Book Review: The Art of Reasoning by David Kelley

W. W. Norton & Company, 500 Fifth Avenue, New York, NY 10110 • 1988 • 412 pages • $19.95 cloth

David Kelley’s new logic text, The Art of Reasoning, is “must” reading for those dedicated to advancing liberty.

Of course, logic supports freedom over statism no matter what text one relies on. But Kelley seems to understand the relationship between first principles and final policy conclusions somewhat better than many other philosophy professors. His exposition thus tends to be more informative than the usual textbook treatment, even while avoiding technical issues not really relevant to the needs of the typical student. (There’s nothing in here about truth tables, for instance, or about exactly how statisticians calculate probability variances.)

This is not to imply that the book, with one of its more gratifying exercises pitting F. A. Hayek against J. K. Galbraith, was written with a primarily political purpose in mind. As the author comments, “The value of these logical skills is not limited to political arguments. . . . In a philosophy class, the issue might be free will versus determinism; in literature, it might be different interpretations of Hamlet. Discussing these ideas means presenting reasons for or against them . . . . In our own personal lives, finally, we all have choices to make, major ones or minor, and here too we need to weigh the reasons on each side and to consider all the relevant issues.”

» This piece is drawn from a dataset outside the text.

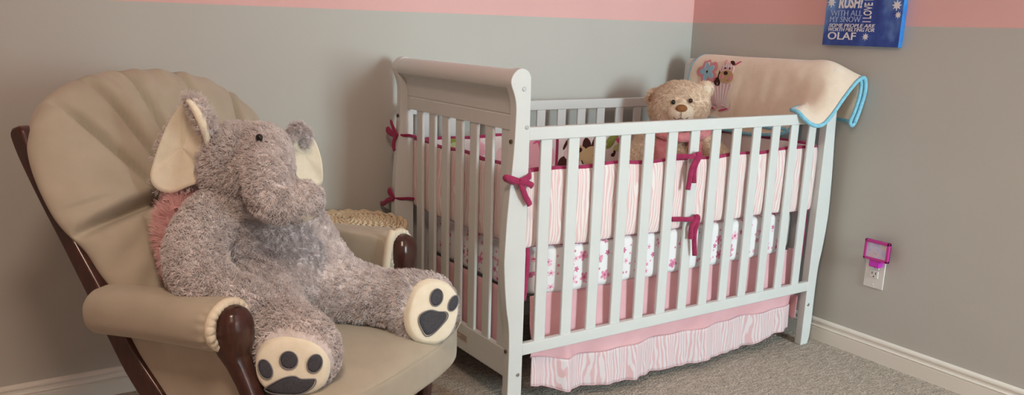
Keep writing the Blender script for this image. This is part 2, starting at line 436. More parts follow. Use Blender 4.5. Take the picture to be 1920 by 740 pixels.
# ------------------------------------------------------------------ bumper
bump = root('crib_bumper', 'pink zebra print padded crib bumper with maroon piping and ties', 'crib bumper', (.67, .38, .545))
def wav(s, k=1.0): return .0032 * math.sin(s * 21 * k + .7) + .0022 * math.sin(s * 47 * k) + .0018 * math.sin(s * 9)
def ztop(s): return .781 + .004 * math.sin(s * 5.1 + .6) + .0025 * math.sin(s * 23)
def zbot(s): return .547 + .004 * math.sin(s * 6.3 + 2.2) + .003 * math.sin(s * 19)
def panel(name, P0, P1, inward, thick, mats, lift=(0, 0), nseg=110, prints=None, print_off=0.0):
    """padded panel from P0 to P1 (xy), inward: unit xy vector; outer face zebra, inner face print"""
    P0, P1 = Vector((*P0, 0)), Vector((*P1, 0)); N = Vector((*inward, 0)); Ln = (P1 - P0).length
    nv = 14
    def prof_pt(s, a):   # a in 0..1 around the section
        zt, zb = ztop(s) + lift[0] + (lift[1] - lift[0]) * s / Ln, zbot(s) + (lift[0] + (lift[1] - lift[0]) * s / Ln) * .3
        ang = 2 * PI * a
        cx, cz = math.cos(ang), math.sin(ang)
        e = .35
        x = math.copysign(abs(cx) ** .55, cx) * thick / 2; z = math.copysign(abs(cz) ** e, cz) * .5
        puff = 1 + .25 * math.sin(s * 33 + z * 6) * .3
        return P0 + (P1 - P0) * (s / Ln) + N * (x * puff + thick / 2 + wav(s, 1) * (1 - abs(z) * .8)) + Vector((0, 0, (zt + zb) / 2 + z * (zt - zb)))
    na = 28
    V, F = grid(lambda u, v: prof_pt(v * Ln, u), na, nseg, True)
    I = []
    for i in range(na):
        a = (i + .5) / na
        inner = math.cos(2 * PI * a) > 0
        I += [1 if inner else 0] * (nseg - 1)
    F += [tuple(i * nseg for i in range(na)), tuple(i * nseg + nseg - 1 for i in range(na))]; I += [0, 0]
    o = ob(name, V, F, mats, bump, midx=I)
    for nm, top in (('piping', 1), ('piping', 0)):
        path = []
        for k in range(nseg):
            s = Ln * k / (nseg - 1); zz = prof_pt(s, .25 if top else .75)
            path.append(zz + Vector((0, 0, -.003 if top else .002)))
        r = .0085 if top else .004
        V2, F2 = tube(path, r, 10, .95)
        ob(nm, V2, F2, 'maroon', o)
    return o, prof_pt, Ln
pf, pfp, _ = panel('front_panel', (.008, .024), (1.332, .024), (0, 1), .024, ['zebra', 'inner'], (0, .006))
pb, pbp, _ = panel('back_panel', (.012, W - .026), (1.328, W - .026), (0, -1), .024, ['zebra', 'inner'], (.006, .004))
pe, _, _ = panel('end_panel', (.003, .044), (-.007, W - .037), (1, 0), .024, ['zebra', 'inner'], (0, .016), 70)
pe2, _, _ = panel('end_panel', (L - .002, .044), (L - .002, W - .046), (-1, 0), .024, ['zebra', 'inner'], (.01, .012), 70)

# printed animals and flowers on the inner face of the back panel
def blob(cx, cy, rx, ry, n=28, rot=0, e=2):
    out = []
    for i in range(n):
        a = 2 * PI * i / n; c, s = math.cos(a), math.sin(a)
        x = math.copysign(abs(c) ** (2 / e), c) * rx; y = math.copysign(abs(s) ** (2 / e), s) * ry
        out.append((cx + x * math.cos(rot) - y * math.sin(rot), cy + x * math.sin(rot) + y * math.cos(rot)))
    return out
def decal(name, shapes, fn, parent, label=None):
    """shapes: list of (poly2d, material, layer); fn(a,b,h) -> 3D with h the height off the surface"""
    names, parts = [], []
    for poly, m, lay in shapes:
        if m not in names: names.append(m)
        V, F = prism(poly, fn, -.002, .0004 + .0005 * lay); parts.append((V, F, names.index(m)))
    V, F, I = cat(*parts)
    return ob(name, V, F, names, parent, midx=I, smooth=False, label=label)
def bfn(a, b, h):
    a += .024; b -= .005
    q = a - .012; lf = .006 - .002 * q / 1.316
    zt, zb_ = ztop(q) + lf, zbot(q) + lf * .3
    zr = max(-.499, min(.499, (b - (zt + zb_) / 2) / (zt - zb_)))
    sn = (2 * abs(zr)) ** (1 / .35); x = (1 - sn * sn) ** .275 * .012
    off = x * (1 + .075 * math.sin(q * 33 + zr * 6)) + .012 + wav(q) * (1 - abs(zr) * .8)
    return (a, W - .026 - off - .0006 - h, b)
sh = []
# pink elephant
sh = [(blob(.515, .700, .075, .062), 'p_pink', 0), (blob(.500, .738, .034, .040), 'p_pink', 1), (blob(.505, .738, .024, .030), 'p_hot', 2), (blob(.525, .700, .0035, .0045), 'p_brown', 2), (blob(.478, .696, .0035, .0045), 'p_brown', 2)]
decal('printed_elephant', sh, bfn, pb, label='printed pink elephant')
# zebra
sh = [(blob(.682, .752, .047, .036), 'p_pale', 0), (blob(.700, .706, .052, .034), 'p_tan', 2), (blob(.654, .706, .018, .020), 'p_pale', 3), (blob(.634, .672, .030, .026, 24, .6), 'p_brown', 1), (blob(.712, .720, .014, .010), 'p_brown', 3), (blob(.683, .742, .004, .006), 'p_brown', 3), (blob(.641, .744, .006, .022, 16, -.5), 'p_brown', 2), (blob(.662, .780, .010, .020, 18, .4), 'p_hot', 2)]
sh += [([(.695 + (.022 if k % 2 else .013) * math.cos(k * PI / 8), .785 + (.022 if k % 2 else .013) * math.sin(k * PI / 8)) for k in range(16)], 'p_brown', 3)]
for k in range(4): sh.append((blob(.672 + .016 * k, .762 + .006 * (k % 2), .003, .012, 12, -.2), 'p_white', 1))
decal('printed_zebra', sh, bfn, pb, label='printed zebra with tan muzzle')
# tan animal with brown ears
sh = [(blob(.752, .728, .024, .040, 24, .18), 'p_brown', 0), (blob(.800, .735, .024, .044, 24, -.32), 'p_brown', 0), (blob(.778, .690, .050, .042), 'p_tan', 2), (blob(.772, .690, .0032, .006), 'p_brown', 3), (blob(.784, .690, .0032, .006), 'p_brown', 3), (blob(.737, .690, .012, .03), 'p_brown', 1)]
decal('printed_animal', sh, bfn, pb, label='printed tan animal with brown ears')
# leaves and blossom
sh = [(blob(.882, .757, .034, .016, 24, .45), 'p_green', 0), (blob(.874, .737, .028, .013, 24, .7), 'p_green', 0), (blob(.925, .765, .026, .030), 'p_hot', 1), (blob(.935, .770, .016, .020), 'p_pink', 2), (blob(.917, .724, .030, .012, 20, .75), 'p_lime', 0), (blob(.900, .716, .018, .010, 20, 1.1), 'p_lime', 0), (blob(.890, .690, .010, .008), 'p_brown', 1), (blob(.897, .699, .006, .010), 'p_brown', 1)]
decal('printed_blossom', sh, bfn, pb, label='printed pink blossom with green leaves')
# motifs seen through the near end
sh = [(blob(.120, .786, .030, .010, 20, .2), 'p_green', 0), (blob(.150, .764, .030, .010, 20, -.5), 'p_lime', 0), (blob(.118, .760, .024, .008, 20, .9), 'p_lime', 0), (blob(.262, .775, .022, .024), 'p_pink', 0), (blob(.250, .745, .024, .020), 'p_pink', 0), (blob(.278, .752, .020, .018), 'p_pale', 1), (blob(.340, .72, .03, .03), 'p_pale', 0)]
decal('printed_blossom', sh, bfn, pb, label='printed pink blossom with lime leaves')
sh = [(blob(1.12, .70, .04, .04), 'p_tan', 0), (blob(1.20, .73, .03, .03), 'p_pink', 0)]
decal('printed_animal', sh, bfn, pb)
# a maroon seam tape running down the back panel
V, F = grid(lambda u, v: bfn(.590 + .012 * u + .004 * v, .566 + .206 * v, .0012), 4, 22)
solidify(ob('seam_tape', V, F, 'maroon', pb), .002)

# ties: flat ribbons wound round the slats and posts
def ribbon(path, w=.0085, parent=bump, name='tie', k=5, flat=2.3, up=(0, -1, 0), extra=None):
    segs = [tube(catmull(p, k), w * .42, 10, flat, up=up) for p in path]
    V, F, _ = cat(*segs); return ob(name, V, F, 'maroon', parent)
y = -.012
ribbon([[(.016, .022, .788), (.006, .004, .780), (-.004, -.006, .774), (-.030, y, .766), (-.042, y - .006, .764)],
        [(-.040, y - .004, .763), (-.055, y - .008, .770), (-.078, y - .010, .778), (-.090, y - .006, .781), (-.084, y - .003, .772), (-.060, y - .004, .762), (-.040, y - .004, .762)],
        [(-.045, y - .008, .768), (-.028, y - .012, .764), (-.008, y - .013, .755), (-.001, y - .008, .750), (-.006, y - .004, .757), (-.030, y - .004, .764)],
        [(-.042, y - .006, .766), (-.034, y - .008, .748), (-.022, y - .007, .722), (-.010, y - .006, .705), (-.004, y - .004, .694)]], w=.0095)
def slat_bow(x, zt, t1, t2, w=.0088):
    f = -.008
    ribbon([[(x - .055, .024, zt), (x - .030, .004, zt + .002), (x - .010, f, zt + .001), (x + .012, f, zt + .003), (x + .030, .006, zt + .004), (x + .044, .024, zt)],
            [(x + .016, f - .002, zt + .008), (x + .020, f - .006, zt + .004), (x + t1[0] * .35, f - .006, zt - t1[1] * .35), (x + t1[0] * .75, f - .005, zt - t1[1] * .72), (x + t1[0], f - .004, zt - t1[1])],
            [(x + .018, f - .004, zt + .009), (x + .024, f - .010, zt + .004), (x + t2[0] * .5, f - .010, zt - t2[1] * .4), (x + t2[0], f - .007, zt - t2[1])]], w)
slat_bow(.6435, .794, (-.012, .108), (.010, .086))
slat_bow(.660, .582, (.002, .066), (.026, .126))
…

The reader who studies this text and absorbs its lessons will be admirably equipped. Kelley begins by sketching the nature of concepts, the building blocks of premises. Then he takes on many of the usual topics, including the nature of propositions and syllogisms, inductive reasoning, etc. His chapter on dissecting and diagramming arguments is particularly interesting and helpful. Here the reader learns to detect implicit, unspoken premises, and to analyze the criss-crossing arguments and counter-arguments of debates.

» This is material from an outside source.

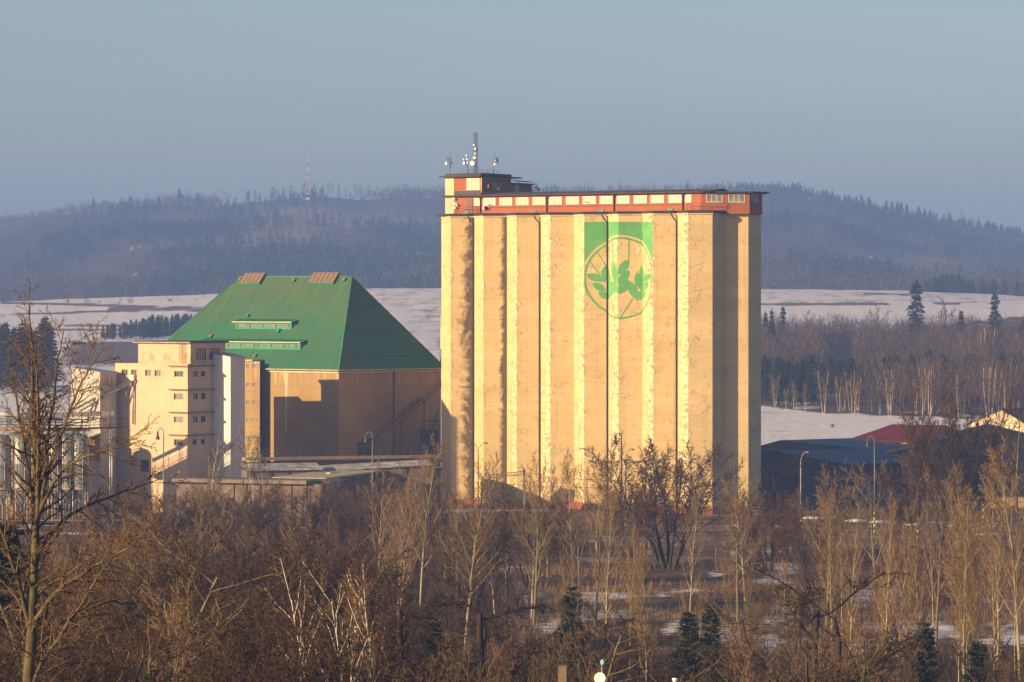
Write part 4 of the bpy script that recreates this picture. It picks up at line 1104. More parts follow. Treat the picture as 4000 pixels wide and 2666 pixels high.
m = MB(); q = W(253, 1621, YT + 3.2); m.box(q - Vector((.35, .35, .35)), (.65, 0, 0), (0, .7, 0), (0, 0, .6)); m.build('head_box', M['white'], cp_)
for px in (-40, 90, 215):
    q = W(px, 1634, YT + 2); m = MB(); m.tube([Vector((q.x, q.y, zdk + 0.1)), q - UP * 0.1], 0.06, 5); m.build('support', M['iron'], cp_)

# ------------------------------------------------------------------ conveyor bridge, lean-to roofs and low sheds in front of the hall
cb = thing('conveyor_bridge', 'long level conveyor bridge with railing in front of the hall wall', 'bridge', tuple(W(1340, 1790, 494)))
a = W(958, 1797, 488); c = W(1728, 1786, 500); d = (c - a).normalized(); n = Vector((-d.y, d.x, 0))
m = MB(); m.box(a - UP * 0.12, c - a, n * 1.2, UP * 0.36); m.build('beam', M['orange'], cb)
m = MB(); m.box(a + n * 0.1 - UP * 0.62, c - a, n * 1.0, UP * 0.30); m.build('lower_beam', M['iron'], cb)
railing(cb, [a + UP * 0.24, c + UP * 0.24], 1.05, 'railing', M['iron'], 1.1, 0.028, 2)
for px, y in ((1030, 1), (1180, 1), (1330, 1), (1480, 1), (1630, 1)):
    q = a + d * ((px - 958) / 770 * (c - a).length) + n * 0.6
    for k in (-0.7, 0.7):
        m = MB(); m.tube([Vector((q.x, q.y, 0)) + d * k * 2 - UP * .5, q + d * k * 0.3 - UP * 0.62], 0.09, 5); m.build('leg', M['iron'], cb)
M['snowroof'] = pm('snowy_roof', (0.22, 0.19, 0.18), 0.4, 0.9, 0.9, 0.3, c2=(0.58, 0.56, 0.56))
M['shed_roof'] = pm('shed_roof', (0.10, 0.075, 0.06), 0.3, 0.6, 0.9, 0.2)
M['plaster'] = pm('dirty_plaster', (0.20, 0.145, 0.10), 0.5, 0.5, 0.92, 0.3)
M['brick_dk'] = pm('dark_plaster', (0.17, 0.125, 0.10), 0.25, 0.5, 0.92, 0.2)
def lean(name, label, px0, px1, y0, y1, Y, dep, rise, hb, mat=M['snowroof'], cat='shed'):
    A = W(px0, y0, Y); C = W(px1, y1, Y + 2); d = (C - A); n = Vector((-d.y, d.x, 0)).normalized()
    o = thing(name, label, cat, (A.x, A.y, 0)); m = MB()
    m.box(A, d, n * dep + UP * rise, UP * 0.14); m.build('roof', mat, o)
    m = MB(); fl = Vector((d.x, d.y, 0))
    m.box(Vector((A.x, A.y, A.z - hb)) + n * 0.4, d, n * (dep - 0.4), UP * (hb - 0.01)); m.build('wall', M['brick_dk'], o)
    for u in np.linspace(0.03, 0.97, 5):
        q = A + d * float(u) + n * 0.15; m = MB(); m.tube([Vector((q.x, q.y, -0.5)), q + UP * 0.03], 0.09, 5); m.build('post', M['iron'], o)
    return o
lean('snowy_canopy', 'low canopy with snow covered roof under the conveyor bridge', 966, 1262, 1841, 1836, 482, 5.5, 0.55, 3.2)
lean('flat_canopy', 'long dark flat canopy with snow patches reaching toward the silo', 1262, 1690, 1842, 1818, 488, 5.0, 0.4, 3.0)
shd = thing('low_shed', 'low plastered shed with pilasters and a pale flat roof edge', 'shed', tuple(W(1255, HOR, 455).to_2d().to_3d()))
HS = W(1257, HOR, 455); HS.z = 0; TS, VS = dirs(20)
LS = -along(HS, TS, 690); zs = W(0, 1893, 455).z; DS = 9.0
b = MB(); A = HS - TS * LS
pl0 = [HS, HS + VS * DS, A + VS * DS, A]
b.prism([(p.x, p.y) for p in pl0], -1, zs); b.build('wall', M['plaster'], shd)
b = MB()
for px in (905, 955, 1010, 1068, 1130, 1190, 1246):
    q = A + TS * along(A, TS, px); b.box(q - VS * 0.14 - UP, TS * 0.32, VS * 0.137, UP * (zs + 0.9))
b.build('pilaster', M['plaster'], shd)
for px in (948,):
    q = A + TS * along(A, TS, px); m = MB(); m.box(q - VS * 0.03 + UP * (zs - 1.5), TS * 0.9, VS * 0.025, UP * 0.75); m.build('window', M['pane_dark'], shd)
b = MB(); q = A + TS * along(A, TS, 1206); b.box(A - VS * 0.8 - TS * .3 + UP * (zs + 0.004), q - A + TS * .3, VS * 3.5, UP * 0.42); b.build('roof_edge', M['ledge'], shd)
b = MB(); b.box(A + VS * 2.72 + UP * (zs + 0.004), TS * LS, VS * (DS - 2.7), UP * 0.2); b.build('roof', M['shed_roof'], shd)
# longer dark building behind the shed, running to the silo
lb = thing('long_shed', 'long shaded building with flat roof between low shed and silo', 'building', tuple(W(1440, HOR, 470).to_2d().to_3d()))
A = W(1262, HOR, 468); C = W(1646, HOR, 506); A.z = C.z = 0; d = (C - A).normalized(); n = Vector((-d.y, d.x, 0)); L_ = (C - A).length
z1 = W(0, 1868, 472).z
b = MB(); hs = [(L_ * u, L_ * u + 1.6, 0.6, 2.9) for u in (0.12, 0.34, 0.58, 0.8)]
b.wall(A, d, -n, L_, -1, z1, hs, 0.3); b.box(A + n * 0.31 - UP, d * L_, n * 6, UP * (z1 + .99)); b.build('wall', M['brick_dk'], lb)
for h in hs: m = MB(); m.box(A + d * h[0] + n * 0.2 + UP * h[2], d * 1.6, n * 0.05, UP * 2.3); m.build('door', M['pipe'], lb)
b = MB(); b.box(A - n * 0.5 - d * 0.3 + UP * z1, d * (L_ + .6), n * 7, UP * 0.22); b.build('roof', M['gutter'], lb)
b = MB(); b.box(A + d * 2.0 - n * 0.2 + UP * (z1 + 0.6), d * 4.2, n * 0.5, UP * 0.16); b.build('pale_rail', M['ytrim'], lb)
ax_ = thing('silo_annex', 'small shaded annex with a barred opening beside the silo base', 'building', tuple(W(1690, HOR, 500).to_2d().to_3d()))
A = W(1640, HOR, 508); A.z = 0; z1 = W(0, 1836, 508).z
b = MB(); hs = [(0.4, 2.4, 2.9, 4.6), (0.4, 1.2, 0.0, 2.0)]
b.wall(A, Vector((1, 0, 0)), NB, 2.75, -1, z1, hs, 0.4); b.box(A + Vector((0, 0.41, -1)), (2.75, 0, 0), (0, 4, 0), (0, 0, z1 + .99)); b.build('wall', M['conc'], ax_)
m = MB()
for i in range(9): m.box(A + Vector((0.45 + i * 0.23, 0.1, 2.9)), (0.04, 0, 0), (0, 0.04, 0), (0, 0, 1.0))
m.box(A + Vector((0.4, 0.1, 3.85)), (2.0, 0, 0), (0, 0.05, 0), (0, 0, 0.06)); m.build('railing', M['iron'], ax_)
b = MB(); b.box(A + Vector((-0.4, -0.5, z1)), (3.4, 0, 0), (0, 5, 0), (0, 0, 0.25)); b.build('roof', M['shed_roof'], ax_)
# inclined lattice conveyor climbing to the silo
ic = thing('lattice_conveyor', 'inclined dark lattice conveyor climbing from the yard to the silo', 'conveyor', tuple(W(1480, 1730, 500)))
a = W(1470, 1716, 516); c = W(1722, 1500, 528); 
m = MB(); ofs = [Vector((0, 0, 0)), Vector((0.0, 0.0, 0.8)), Vector((0.6, 0.9, 0)), Vector((0.6, 0.9, 0.8))]
for o_ in ofs: m.bar(a + o_, c + o_, 0.09)
for i in range(14):
    p, q = a.lerp(c, i / 14), a.lerp(c, (i + 1) / 14)
    m.bar(p, p + ofs[1], 0.05); m.bar(p, q + ofs[1], 0.045); m.bar(p + ofs[2], p + ofs[3], 0.05); m.bar(p + ofs[1], p + ofs[3], 0.05)
m.build('truss', M['iron'], ic)
m = MB(); m.bar(a + UP * .35 + Vector((.3, .45, 0)), c + UP * .35 + Vector((.3, .45, 0)), 0.5, 0.25); m.build('belt', M['rust'], ic)
m = MB(); q = W(1430, 1742, 516)
m.poly([W(1385, 1742, 516), W(1475, 1742, 515.5), W(1462, 1712, 516), W(1420, 1716, 516.5)]); m.box(W(1395, 1790, 516), (2.2, 0, 0), (0, 1.5, 0), (0, 0, 1.5)); m.build('feed_hopper', M['iron'], ic)
for u in (0.35, 0.7):
    q = a.lerp(c, u) + Vector((.3, .45, 0)); m = MB(); m.tube([Vector((q.x, q.y, 0)), q], 0.1, 5); m.build('leg', M['iron'], ic)
sf = thing('steel_frame', 'dark steel frame cabin beside the left edge of the silo', 'frame', tuple(W(1680, 1700, 505)))
m = MB(); A = W(1642, 1800, 523)
m.box(A, (2.5, 0, 0), (0, 2, 0), (0, 0, 4.2)); m.build('cabin', M['iron'], sf)
railing(sf, [A + UP * 4.2, A + UP * 4.2 + Vector((2.5, 0, 0))], 1.2, 'railing', M['iron'])
m = MB(); m.bar(A + UP * 4.2 + Vector((1.6, 0, 0)), A + UP * 7 + Vector((2.5, 0.2, 0)), 0.15); m.box(A + UP * 5.4 + Vector((0.9, -.1, 0)), (1.6, 0, 0), (0, .4, 0), (0, 0, .12)); m.build('strut', M['iron'], sf)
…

Chapters are interspersed with practice quizzes for which answers reside in the back of the book. For more detailed exercises there are no answers to turn to; the student gets practice in thinking entirely on his own. That’s fine, especially since the meaty sample arguments are drawn from a wide variety of intriguing con temporary and classical sources. Logic, it turns out, can be fun as well as relevant.